Aunque se ampararan en el blindaje de la camisa azul y la sotana, iniciativas como esta solían acabar en las dependencias policiales. El joven falangista fue interrogado por un inspector de Policía, ante el que tuvo que identificar a todos los beneficiarios de las ayudas. A mediados de mayo, fue reprendido por el subjefe provincial del Movimiento, quien lo remitió a su superior, el gobernador civil, como medida «de subordinación a la Jerarquía». La máxima autoridad provincial no realizó ningún comentario sobre el componente humanitario de la iniciativa, pero amonestó al falangista por dejarse instrumentalizar por curas y democristianos para sus fines. Antes que la caridad, le reconvino, la tarea prioritaria que correspondía a los hombres del Movimiento no era otra que persuadir a los huelguistas de que se reintegraran al trabajo, no proporcionarles medios que les permitieran prolongar su resistencia.
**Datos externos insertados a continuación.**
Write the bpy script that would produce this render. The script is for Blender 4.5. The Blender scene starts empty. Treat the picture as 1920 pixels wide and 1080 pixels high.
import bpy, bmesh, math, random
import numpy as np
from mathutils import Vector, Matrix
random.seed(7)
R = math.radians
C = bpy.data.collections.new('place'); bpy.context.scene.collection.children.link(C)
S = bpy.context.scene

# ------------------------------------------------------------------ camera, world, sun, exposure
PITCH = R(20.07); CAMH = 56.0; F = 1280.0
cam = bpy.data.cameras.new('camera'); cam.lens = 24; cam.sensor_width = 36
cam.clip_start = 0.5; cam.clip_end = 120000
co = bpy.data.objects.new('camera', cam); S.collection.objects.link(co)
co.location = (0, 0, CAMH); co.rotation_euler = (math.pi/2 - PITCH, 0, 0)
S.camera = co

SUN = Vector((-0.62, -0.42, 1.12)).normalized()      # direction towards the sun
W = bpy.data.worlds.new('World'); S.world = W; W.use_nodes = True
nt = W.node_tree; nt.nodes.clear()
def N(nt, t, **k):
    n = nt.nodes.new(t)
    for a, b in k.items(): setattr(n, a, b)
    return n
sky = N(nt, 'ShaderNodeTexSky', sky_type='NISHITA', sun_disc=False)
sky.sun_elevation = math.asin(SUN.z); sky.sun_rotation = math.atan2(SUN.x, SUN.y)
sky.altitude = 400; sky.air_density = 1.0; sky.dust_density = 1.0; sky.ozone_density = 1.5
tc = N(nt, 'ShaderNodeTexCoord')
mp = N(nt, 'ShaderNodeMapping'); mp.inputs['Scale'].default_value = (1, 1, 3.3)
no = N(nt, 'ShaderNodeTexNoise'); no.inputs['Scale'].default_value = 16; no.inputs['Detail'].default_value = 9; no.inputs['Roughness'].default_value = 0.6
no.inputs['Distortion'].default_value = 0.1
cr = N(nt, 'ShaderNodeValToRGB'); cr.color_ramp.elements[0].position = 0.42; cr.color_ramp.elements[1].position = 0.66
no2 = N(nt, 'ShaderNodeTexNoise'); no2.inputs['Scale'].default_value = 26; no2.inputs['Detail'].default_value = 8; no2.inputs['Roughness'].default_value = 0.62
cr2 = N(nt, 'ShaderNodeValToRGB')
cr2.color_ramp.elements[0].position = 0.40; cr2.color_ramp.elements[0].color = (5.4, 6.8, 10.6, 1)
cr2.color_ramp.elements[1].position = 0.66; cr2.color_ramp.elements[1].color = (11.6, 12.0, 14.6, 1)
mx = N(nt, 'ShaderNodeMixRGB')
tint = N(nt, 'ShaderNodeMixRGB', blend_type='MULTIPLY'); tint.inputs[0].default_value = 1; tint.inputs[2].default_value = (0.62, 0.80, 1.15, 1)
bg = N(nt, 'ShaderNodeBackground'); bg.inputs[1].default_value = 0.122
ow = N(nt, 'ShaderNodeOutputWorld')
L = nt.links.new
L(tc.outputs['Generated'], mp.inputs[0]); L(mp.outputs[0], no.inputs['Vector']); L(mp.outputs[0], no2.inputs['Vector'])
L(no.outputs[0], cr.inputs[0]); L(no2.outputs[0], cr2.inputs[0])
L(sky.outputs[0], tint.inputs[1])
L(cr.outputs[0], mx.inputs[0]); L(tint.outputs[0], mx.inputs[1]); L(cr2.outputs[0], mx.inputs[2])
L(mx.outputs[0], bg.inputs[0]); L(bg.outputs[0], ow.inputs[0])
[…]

Su gesto pone en cuestión las visiones simplistas que prevalecen de las movilizaciones sociales, en las que se delimitan fronteras y se encasilla a los actores dependiendo de la adscripción ideológica. Presuponemos que la conducta de las personas es congruente con su ideario, minusvalorando que hasta las identidades más sólidas no están exentas de contradicciones. Las vacilaciones de quienes, bajo el franquismo, iniciaron su proceso de concienciación social al amparo de la Iglesia, han sido glosadas en no pocas publicaciones. No fueron excepcionales los activistas procedentes del progresismo católico, como Ignacio Quintana, que, tras participar en experiencias como la descrita, fueron adquiriendo un compromiso activo con la causa del antifranquismo. Sin embargo, pocas veces se ha reparado en los sentimientos contradictorios y las lealtades entrecruzadas de quienes, habiendo sido educados en la verborrea falangista, se dieron de bruces con una realidad que no se compadecía con la huera retórica de los sueños imperiales. Luis Vicente Moro era hijo de un falangista de la vieja guardia, caído por España en combate con la guerrilla antifranquista, pero su padre también fue maquinista de extracción del pozo Santa Bárbara de Minas de Figaredo. Su tío Arsenio fue condenado a 15 años de cárcel por un tribunal militar franquista y un hermano de su madre contrajo la silicosis de forma prematura. Dada la idiosincrasia del contexto familiar y sociolaboral de procedencia, ¿sorprende que estas experiencias vitales interfirieran con el proceso de ideologización al que fue sometido en las organizaciones juveniles de Falange? Proponía Spinoza que se observaran las conductas «desde la perspectiva de la eternidad», pero, a veces, las actitudes más inexplicables solo adquieren congruencia vistas desde abajo.